----- SOURCE DATA -----

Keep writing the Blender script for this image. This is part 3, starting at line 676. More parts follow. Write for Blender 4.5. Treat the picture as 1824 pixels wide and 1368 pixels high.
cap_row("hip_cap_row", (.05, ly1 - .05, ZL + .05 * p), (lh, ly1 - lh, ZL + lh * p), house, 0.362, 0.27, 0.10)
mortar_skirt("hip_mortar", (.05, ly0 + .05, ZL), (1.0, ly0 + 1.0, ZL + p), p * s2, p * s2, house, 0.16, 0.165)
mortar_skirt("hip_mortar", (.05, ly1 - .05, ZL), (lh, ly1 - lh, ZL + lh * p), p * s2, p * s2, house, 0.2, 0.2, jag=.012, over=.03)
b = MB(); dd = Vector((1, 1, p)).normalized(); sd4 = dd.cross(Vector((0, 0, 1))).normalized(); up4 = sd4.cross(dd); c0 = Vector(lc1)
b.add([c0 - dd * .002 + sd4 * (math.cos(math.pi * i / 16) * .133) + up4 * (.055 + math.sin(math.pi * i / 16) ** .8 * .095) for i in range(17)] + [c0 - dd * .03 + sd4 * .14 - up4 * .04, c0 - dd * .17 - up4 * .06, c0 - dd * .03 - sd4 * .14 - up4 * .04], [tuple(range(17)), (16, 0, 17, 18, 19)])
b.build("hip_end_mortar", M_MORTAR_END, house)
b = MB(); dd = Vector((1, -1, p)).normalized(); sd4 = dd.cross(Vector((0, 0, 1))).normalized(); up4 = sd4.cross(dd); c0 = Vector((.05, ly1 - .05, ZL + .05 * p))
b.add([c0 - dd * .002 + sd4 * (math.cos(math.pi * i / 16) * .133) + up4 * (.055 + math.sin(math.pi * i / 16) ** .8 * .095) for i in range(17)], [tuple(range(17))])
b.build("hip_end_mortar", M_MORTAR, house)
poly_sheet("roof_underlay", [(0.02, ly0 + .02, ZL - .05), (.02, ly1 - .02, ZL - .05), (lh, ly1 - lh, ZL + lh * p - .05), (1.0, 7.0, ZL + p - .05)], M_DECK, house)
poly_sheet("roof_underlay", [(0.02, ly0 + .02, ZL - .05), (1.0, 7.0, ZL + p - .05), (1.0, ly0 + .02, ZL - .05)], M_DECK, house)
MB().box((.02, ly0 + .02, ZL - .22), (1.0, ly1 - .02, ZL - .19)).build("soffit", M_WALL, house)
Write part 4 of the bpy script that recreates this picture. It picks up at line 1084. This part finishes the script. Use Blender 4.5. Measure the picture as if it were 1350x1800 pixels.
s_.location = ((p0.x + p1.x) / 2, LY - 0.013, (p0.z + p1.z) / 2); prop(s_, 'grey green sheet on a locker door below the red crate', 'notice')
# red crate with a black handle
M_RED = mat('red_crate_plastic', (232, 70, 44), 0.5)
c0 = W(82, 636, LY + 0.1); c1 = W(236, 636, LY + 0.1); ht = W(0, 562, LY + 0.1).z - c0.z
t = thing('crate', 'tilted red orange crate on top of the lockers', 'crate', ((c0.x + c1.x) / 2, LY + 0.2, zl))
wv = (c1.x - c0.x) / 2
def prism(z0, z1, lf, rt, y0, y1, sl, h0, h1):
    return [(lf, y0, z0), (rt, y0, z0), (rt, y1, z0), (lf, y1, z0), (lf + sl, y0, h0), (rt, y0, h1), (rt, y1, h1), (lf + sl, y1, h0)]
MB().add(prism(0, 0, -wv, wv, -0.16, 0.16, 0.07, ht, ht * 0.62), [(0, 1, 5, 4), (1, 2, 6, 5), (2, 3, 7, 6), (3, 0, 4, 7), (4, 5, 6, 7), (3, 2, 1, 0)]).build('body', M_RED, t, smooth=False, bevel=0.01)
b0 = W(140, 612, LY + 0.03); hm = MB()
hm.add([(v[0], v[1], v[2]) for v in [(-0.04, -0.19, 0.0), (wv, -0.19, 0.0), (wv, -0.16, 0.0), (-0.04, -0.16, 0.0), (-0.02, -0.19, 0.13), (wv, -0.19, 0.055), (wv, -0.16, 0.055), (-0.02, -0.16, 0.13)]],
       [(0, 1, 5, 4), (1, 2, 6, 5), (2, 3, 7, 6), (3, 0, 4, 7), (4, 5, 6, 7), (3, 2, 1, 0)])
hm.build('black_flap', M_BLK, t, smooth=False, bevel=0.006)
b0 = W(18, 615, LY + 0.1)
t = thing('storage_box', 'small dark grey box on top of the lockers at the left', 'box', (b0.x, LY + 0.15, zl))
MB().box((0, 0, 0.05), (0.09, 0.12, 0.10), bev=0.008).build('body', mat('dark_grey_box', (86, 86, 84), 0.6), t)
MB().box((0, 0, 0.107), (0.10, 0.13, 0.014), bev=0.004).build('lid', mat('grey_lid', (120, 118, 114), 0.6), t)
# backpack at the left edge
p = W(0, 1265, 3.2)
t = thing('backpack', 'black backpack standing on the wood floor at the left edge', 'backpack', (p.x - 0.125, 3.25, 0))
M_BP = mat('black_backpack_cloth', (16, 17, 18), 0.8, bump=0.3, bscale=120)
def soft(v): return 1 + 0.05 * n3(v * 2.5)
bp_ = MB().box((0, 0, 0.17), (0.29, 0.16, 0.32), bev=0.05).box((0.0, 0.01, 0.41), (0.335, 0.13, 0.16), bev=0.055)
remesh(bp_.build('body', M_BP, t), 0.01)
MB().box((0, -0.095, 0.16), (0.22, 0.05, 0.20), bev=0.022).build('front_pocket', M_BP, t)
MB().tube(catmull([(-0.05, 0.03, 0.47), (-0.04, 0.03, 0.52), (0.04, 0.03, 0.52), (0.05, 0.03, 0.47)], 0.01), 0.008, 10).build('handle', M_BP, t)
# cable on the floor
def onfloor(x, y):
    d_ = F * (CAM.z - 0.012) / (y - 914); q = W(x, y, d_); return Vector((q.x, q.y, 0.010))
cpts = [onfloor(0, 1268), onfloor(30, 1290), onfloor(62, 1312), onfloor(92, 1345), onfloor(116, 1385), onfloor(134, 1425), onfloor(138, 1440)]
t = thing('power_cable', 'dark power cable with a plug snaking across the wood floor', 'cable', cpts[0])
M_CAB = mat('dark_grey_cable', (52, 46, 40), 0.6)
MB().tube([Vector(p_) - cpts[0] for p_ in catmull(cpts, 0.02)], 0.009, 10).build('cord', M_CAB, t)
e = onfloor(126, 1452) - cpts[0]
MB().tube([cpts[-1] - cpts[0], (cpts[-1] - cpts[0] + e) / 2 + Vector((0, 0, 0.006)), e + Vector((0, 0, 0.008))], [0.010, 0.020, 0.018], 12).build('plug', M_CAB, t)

-----

**TASK STATEMENT:** Output the records verbatim, from the first line to the last.

**ANSWER FOR THE TASK:**
Keep writing the Blender script for this image. This is part 3, starting at line 676. More parts follow. Write for Blender 4.5. Treat the picture as 1824 pixels wide and 1368 pixels high.
cap_row("hip_cap_row", (.05, ly1 - .05, ZL + .05 * p), (lh, ly1 - lh, ZL + lh * p), house, 0.362, 0.27, 0.10)
mortar_skirt("hip_mortar", (.05, ly0 + .05, ZL), (1.0, ly0 + 1.0, ZL + p), p * s2, p * s2, house, 0.16, 0.165)
mortar_skirt("hip_mortar", (.05, ly1 - .05, ZL), (lh, ly1 - lh, ZL + lh * p), p * s2, p * s2, house, 0.2, 0.2, jag=.012, over=.03)
b = MB(); dd = Vector((1, 1, p)).normalized(); sd4 = dd.cross(Vector((0, 0, 1))).normalized(); up4 = sd4.cross(dd); c0 = Vector(lc1)
b.add([c0 - dd * .002 + sd4 * (math.cos(math.pi * i / 16) * .133) + up4 * (.055 + math.sin(math.pi * i / 16) ** .8 * .095) for i in range(17)] + [c0 - dd * .03 + sd4 * .14 - up4 * .04, c0 - dd * .17 - up4 * .06, c0 - dd * .03 - sd4 * .14 - up4 * .04], [tuple(range(17)), (16, 0, 17, 18, 19)])
b.build("hip_end_mortar", M_MORTAR_END, house)
b = MB(); dd = Vector((1, -1, p)).normalized(); sd4 = dd.cross(Vector((0, 0, 1))).normalized(); up4 = sd4.cross(dd); c0 = Vector((.05, ly1 - .05, ZL + .05 * p))
b.add([c0 - dd * .002 + sd4 * (math.cos(math.pi * i / 16) * .133) + up4 * (.055 + math.sin(math.pi * i / 16) ** .8 * .095) for i in range(17)], [tuple(range(17))])
b.build("hip_end_mortar", M_MORTAR, house)
poly_sheet("roof_underlay", [(0.02, ly0 + .02, ZL - .05), (.02, ly1 - .02, ZL - .05), (lh, ly1 - lh, ZL + lh * p - .05), (1.0, 7.0, ZL + p - .05)], M_DECK, house)
poly_sheet("roof_underlay", [(0.02, ly0 + .02, ZL - .05), (1.0, 7.0, ZL + p - .05), (1.0, ly0 + .02, ZL - .05)], M_DECK, house)
MB().box((.02, ly0 + .02, ZL - .22), (1.0, ly1 - .02, ZL - .19)).build("soffit", M_WALL, house)
Write part 4 of the bpy script that recreates this picture. It picks up at line 1084. This part finishes the script. Use Blender 4.5. Measure the picture as if it were 1350x1800 pixels.
s_.location = ((p0.x + p1.x) / 2, LY - 0.013, (p0.z + p1.z) / 2); prop(s_, 'grey green sheet on a locker door below the red crate', 'notice')
# red crate with a black handle
M_RED = mat('red_crate_plastic', (232, 70, 44), 0.5)
c0 = W(82, 636, LY + 0.1); c1 = W(236, 636, LY + 0.1); ht = W(0, 562, LY + 0.1).z - c0.z
t = thing('crate', 'tilted red orange crate on top of the lockers', 'crate', ((c0.x + c1.x) / 2, LY + 0.2, zl))
wv = (c1.x - c0.x) / 2
def prism(z0, z1, lf, rt, y0, y1, sl, h0, h1):
    return [(lf, y0, z0), (rt, y0, z0), (rt, y1, z0), (lf, y1, z0), (lf + sl, y0, h0), (rt, y0, h1), (rt, y1, h1), (lf + sl, y1, h0)]
MB().add(prism(0, 0, -wv, wv, -0.16, 0.16, 0.07, ht, ht * 0.62), [(0, 1, 5, 4), (1, 2, 6, 5), (2, 3, 7, 6), (3, 0, 4, 7), (4, 5, 6, 7), (3, 2, 1, 0)]).build('body', M_RED, t, smooth=False, bevel=0.01)
b0 = W(140, 612, LY + 0.03); hm = MB()
hm.add([(v[0], v[1], v[2]) for v in [(-0.04, -0.19, 0.0), (wv, -0.19, 0.0), (wv, -0.16, 0.0), (-0.04, -0.16, 0.0), (-0.02, -0.19, 0.13), (wv, -0.19, 0.055), (wv, -0.16, 0.055), (-0.02, -0.16, 0.13)]],
       [(0, 1, 5, 4), (1, 2, 6, 5), (2, 3, 7, 6), (3, 0, 4, 7), (4, 5, 6, 7), (3, 2, 1, 0)])
hm.build('black_flap', M_BLK, t, smooth=False, bevel=0.006)
b0 = W(18, 615, LY + 0.1)
t = thing('storage_box', 'small dark grey box on top of the lockers at the left', 'box', (b0.x, LY + 0.15, zl))
MB().box((0, 0, 0.05), (0.09, 0.12, 0.10), bev=0.008).build('body', mat('dark_grey_box', (86, 86, 84), 0.6), t)
MB().box((0, 0, 0.107), (0.10, 0.13, 0.014), bev=0.004).build('lid', mat('grey_lid', (120, 118, 114), 0.6), t)
# backpack at the left edge
p = W(0, 1265, 3.2)
t = thing('backpack', 'black backpack standing on the wood floor at the left edge', 'backpack', (p.x - 0.125, 3.25, 0))
M_BP = mat('black_backpack_cloth', (16, 17, 18), 0.8, bump=0.3, bscale=120)
def soft(v): return 1 + 0.05 * n3(v * 2.5)
bp_ = MB().box((0, 0, 0.17), (0.29, 0.16, 0.32), bev=0.05).box((0.0, 0.01, 0.41), (0.335, 0.13, 0.16), bev=0.055)
remesh(bp_.build('body', M_BP, t), 0.01)
MB().box((0, -0.095, 0.16), (0.22, 0.05, 0.20), bev=0.022).build('front_pocket', M_BP, t)
MB().tube(catmull([(-0.05, 0.03, 0.47), (-0.04, 0.03, 0.52), (0.04, 0.03, 0.52), (0.05, 0.03, 0.47)], 0.01), 0.008, 10).build('handle', M_BP, t)
# cable on the floor
def onfloor(x, y):
    d_ = F * (CAM.z - 0.012) / (y - 914); q = W(x, y, d_); return Vector((q.x, q.y, 0.010))
cpts = [onfloor(0, 1268), onfloor(30, 1290), onfloor(62, 1312), onfloor(92, 1345), onfloor(116, 1385), onfloor(134, 1425), onfloor(138, 1440)]
t = thing('power_cable', 'dark power cable with a plug snaking across the wood floor', 'cable', cpts[0])
M_CAB = mat('dark_grey_cable', (52, 46, 40), 0.6)
MB().tube([Vector(p_) - cpts[0] for p_ in catmull(cpts, 0.02)], 0.009, 10).build('cord', M_CAB, t)
e = onfloor(126, 1452) - cpts[0]
MB().tube([cpts[-1] - cpts[0], (cpts[-1] - cpts[0] + e) / 2 + Vector((0, 0, 0.006)), e + Vector((0, 0, 0.008))], [0.010, 0.020, 0.018], 12).build('plug', M_CAB, t)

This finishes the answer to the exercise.